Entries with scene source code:
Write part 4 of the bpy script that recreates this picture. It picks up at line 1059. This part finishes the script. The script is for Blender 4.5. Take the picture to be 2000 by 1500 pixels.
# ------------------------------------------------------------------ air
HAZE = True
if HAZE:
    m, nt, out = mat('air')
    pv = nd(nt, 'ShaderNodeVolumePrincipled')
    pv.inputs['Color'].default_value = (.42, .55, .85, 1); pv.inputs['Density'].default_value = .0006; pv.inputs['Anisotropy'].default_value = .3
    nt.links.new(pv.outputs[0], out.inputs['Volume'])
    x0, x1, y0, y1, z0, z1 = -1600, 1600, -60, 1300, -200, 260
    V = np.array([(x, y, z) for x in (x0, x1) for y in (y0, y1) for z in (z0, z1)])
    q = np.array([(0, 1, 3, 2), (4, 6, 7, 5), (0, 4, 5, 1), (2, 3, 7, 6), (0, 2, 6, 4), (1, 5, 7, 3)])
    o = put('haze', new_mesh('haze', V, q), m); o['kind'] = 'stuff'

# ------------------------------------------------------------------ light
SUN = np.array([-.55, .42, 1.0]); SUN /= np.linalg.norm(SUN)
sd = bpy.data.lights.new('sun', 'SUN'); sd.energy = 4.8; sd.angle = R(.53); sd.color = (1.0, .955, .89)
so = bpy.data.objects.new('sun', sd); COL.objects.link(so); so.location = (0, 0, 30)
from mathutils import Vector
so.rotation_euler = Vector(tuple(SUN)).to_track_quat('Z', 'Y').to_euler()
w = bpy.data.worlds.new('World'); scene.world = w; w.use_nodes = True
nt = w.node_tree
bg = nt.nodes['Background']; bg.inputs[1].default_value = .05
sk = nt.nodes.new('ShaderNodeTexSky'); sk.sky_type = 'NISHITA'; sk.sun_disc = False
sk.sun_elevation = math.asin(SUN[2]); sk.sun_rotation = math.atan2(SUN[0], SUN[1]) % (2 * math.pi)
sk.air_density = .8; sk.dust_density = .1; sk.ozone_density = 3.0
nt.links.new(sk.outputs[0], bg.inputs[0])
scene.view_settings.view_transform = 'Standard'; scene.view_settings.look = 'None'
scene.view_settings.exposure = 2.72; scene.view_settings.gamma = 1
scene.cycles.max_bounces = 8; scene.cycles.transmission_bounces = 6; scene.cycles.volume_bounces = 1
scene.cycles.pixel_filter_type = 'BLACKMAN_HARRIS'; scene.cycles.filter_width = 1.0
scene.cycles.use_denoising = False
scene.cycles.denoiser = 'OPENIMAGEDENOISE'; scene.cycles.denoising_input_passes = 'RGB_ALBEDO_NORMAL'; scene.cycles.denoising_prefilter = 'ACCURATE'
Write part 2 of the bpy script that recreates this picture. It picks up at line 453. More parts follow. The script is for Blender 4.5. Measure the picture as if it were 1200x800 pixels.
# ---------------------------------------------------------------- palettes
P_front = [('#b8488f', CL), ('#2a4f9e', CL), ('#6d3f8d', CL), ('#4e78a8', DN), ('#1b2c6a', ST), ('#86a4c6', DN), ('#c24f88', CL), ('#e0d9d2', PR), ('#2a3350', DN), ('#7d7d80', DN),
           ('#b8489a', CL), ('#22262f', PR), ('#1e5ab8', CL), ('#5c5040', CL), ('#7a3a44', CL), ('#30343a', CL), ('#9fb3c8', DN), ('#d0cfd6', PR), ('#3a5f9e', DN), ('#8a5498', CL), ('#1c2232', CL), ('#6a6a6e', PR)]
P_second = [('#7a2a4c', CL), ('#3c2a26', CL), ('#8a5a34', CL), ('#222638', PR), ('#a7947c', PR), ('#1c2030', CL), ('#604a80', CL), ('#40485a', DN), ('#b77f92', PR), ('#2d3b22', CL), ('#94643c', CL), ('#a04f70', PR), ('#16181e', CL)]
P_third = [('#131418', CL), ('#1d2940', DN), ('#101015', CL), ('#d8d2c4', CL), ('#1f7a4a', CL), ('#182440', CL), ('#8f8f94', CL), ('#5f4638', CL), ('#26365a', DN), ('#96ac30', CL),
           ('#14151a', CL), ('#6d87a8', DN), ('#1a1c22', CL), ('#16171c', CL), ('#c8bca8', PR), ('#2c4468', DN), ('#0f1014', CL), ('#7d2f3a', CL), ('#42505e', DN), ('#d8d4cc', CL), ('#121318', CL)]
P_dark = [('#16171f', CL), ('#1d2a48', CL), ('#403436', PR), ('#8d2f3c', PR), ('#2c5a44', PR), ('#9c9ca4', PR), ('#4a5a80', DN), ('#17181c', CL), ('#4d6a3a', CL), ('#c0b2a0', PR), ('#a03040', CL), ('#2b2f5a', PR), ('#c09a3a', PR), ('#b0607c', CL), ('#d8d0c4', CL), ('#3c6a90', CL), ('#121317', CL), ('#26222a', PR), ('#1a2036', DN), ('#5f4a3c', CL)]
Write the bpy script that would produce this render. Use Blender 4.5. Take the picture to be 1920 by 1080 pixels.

= TASK GOAL =
Transcribe the data above in full, exactly.

= EXERCISE ANSWER =
Write part 4 of the bpy script that recreates this picture. It picks up at line 1059. This part finishes the script. The script is for Blender 4.5. Take the picture to be 2000 by 1500 pixels.
# ------------------------------------------------------------------ air
HAZE = True
if HAZE:
    m, nt, out = mat('air')
    pv = nd(nt, 'ShaderNodeVolumePrincipled')
    pv.inputs['Color'].default_value = (.42, .55, .85, 1); pv.inputs['Density'].default_value = .0006; pv.inputs['Anisotropy'].default_value = .3
    nt.links.new(pv.outputs[0], out.inputs['Volume'])
    x0, x1, y0, y1, z0, z1 = -1600, 1600, -60, 1300, -200, 260
    V = np.array([(x, y, z) for x in (x0, x1) for y in (y0, y1) for z in (z0, z1)])
    q = np.array([(0, 1, 3, 2), (4, 6, 7, 5), (0, 4, 5, 1), (2, 3, 7, 6), (0, 2, 6, 4), (1, 5, 7, 3)])
    o = put('haze', new_mesh('haze', V, q), m); o['kind'] = 'stuff'

# ------------------------------------------------------------------ light
SUN = np.array([-.55, .42, 1.0]); SUN /= np.linalg.norm(SUN)
sd = bpy.data.lights.new('sun', 'SUN'); sd.energy = 4.8; sd.angle = R(.53); sd.color = (1.0, .955, .89)
so = bpy.data.objects.new('sun', sd); COL.objects.link(so); so.location = (0, 0, 30)
from mathutils import Vector
so.rotation_euler = Vector(tuple(SUN)).to_track_quat('Z', 'Y').to_euler()
w = bpy.data.worlds.new('World'); scene.world = w; w.use_nodes = True
nt = w.node_tree
bg = nt.nodes['Background']; bg.inputs[1].default_value = .05
sk = nt.nodes.new('ShaderNodeTexSky'); sk.sky_type = 'NISHITA'; sk.sun_disc = False
sk.sun_elevation = math.asin(SUN[2]); sk.sun_rotation = math.atan2(SUN[0], SUN[1]) % (2 * math.pi)
sk.air_density = .8; sk.dust_density = .1; sk.ozone_density = 3.0
nt.links.new(sk.outputs[0], bg.inputs[0])
scene.view_settings.view_transform = 'Standard'; scene.view_settings.look = 'None'
scene.view_settings.exposure = 2.72; scene.view_settings.gamma = 1
scene.cycles.max_bounces = 8; scene.cycles.transmission_bounces = 6; scene.cycles.volume_bounces = 1
scene.cycles.pixel_filter_type = 'BLACKMAN_HARRIS'; scene.cycles.filter_width = 1.0
scene.cycles.use_denoising = False
scene.cycles.denoiser = 'OPENIMAGEDENOISE'; scene.cycles.denoising_input_passes = 'RGB_ALBEDO_NORMAL'; scene.cycles.denoising_prefilter = 'ACCURATE'
Write part 2 of the bpy script that recreates this picture. It picks up at line 453. More parts follow. The script is for Blender 4.5. Measure the picture as if it were 1200x800 pixels.
# ---------------------------------------------------------------- palettes
P_front = [('#b8488f', CL), ('#2a4f9e', CL), ('#6d3f8d', CL), ('#4e78a8', DN), ('#1b2c6a', ST), ('#86a4c6', DN), ('#c24f88', CL), ('#e0d9d2', PR), ('#2a3350', DN), ('#7d7d80', DN),
           ('#b8489a', CL), ('#22262f', PR), ('#1e5ab8', CL), ('#5c5040', CL), ('#7a3a44', CL), ('#30343a', CL), ('#9fb3c8', DN), ('#d0cfd6', PR), ('#3a5f9e', DN), ('#8a5498', CL), ('#1c2232', CL), ('#6a6a6e', PR)]
P_second = [('#7a2a4c', CL), ('#3c2a26', CL), ('#8a5a34', CL), ('#222638', PR), ('#a7947c', PR), ('#1c2030', CL), ('#604a80', CL), ('#40485a', DN), ('#b77f92', PR), ('#2d3b22', CL), ('#94643c', CL), ('#a04f70', PR), ('#16181e', CL)]
P_third = [('#131418', CL), ('#1d2940', DN), ('#101015', CL), ('#d8d2c4', CL), ('#1f7a4a', CL), ('#182440', CL), ('#8f8f94', CL), ('#5f4638', CL), ('#26365a', DN), ('#96ac30', CL),
           ('#14151a', CL), ('#6d87a8', DN), ('#1a1c22', CL), ('#16171c', CL), ('#c8bca8', PR), ('#2c4468', DN), ('#0f1014', CL), ('#7d2f3a', CL), ('#42505e', DN), ('#d8d4cc', CL), ('#121318', CL)]
P_dark = [('#16171f', CL), ('#1d2a48', CL), ('#403436', PR), ('#8d2f3c', PR), ('#2c5a44', PR), ('#9c9ca4', PR), ('#4a5a80', DN), ('#17181c', CL), ('#4d6a3a', CL), ('#c0b2a0', PR), ('#a03040', CL), ('#2b2f5a', PR), ('#c09a3a', PR), ('#b0607c', CL), ('#d8d0c4', CL), ('#3c6a90', CL), ('#121317', CL), ('#26222a', PR), ('#1a2036', DN), ('#5f4a3c', CL)]
Write the bpy script that would produce this render. Use Blender 4.5. Take the picture to be 1920 by 1080 pixels.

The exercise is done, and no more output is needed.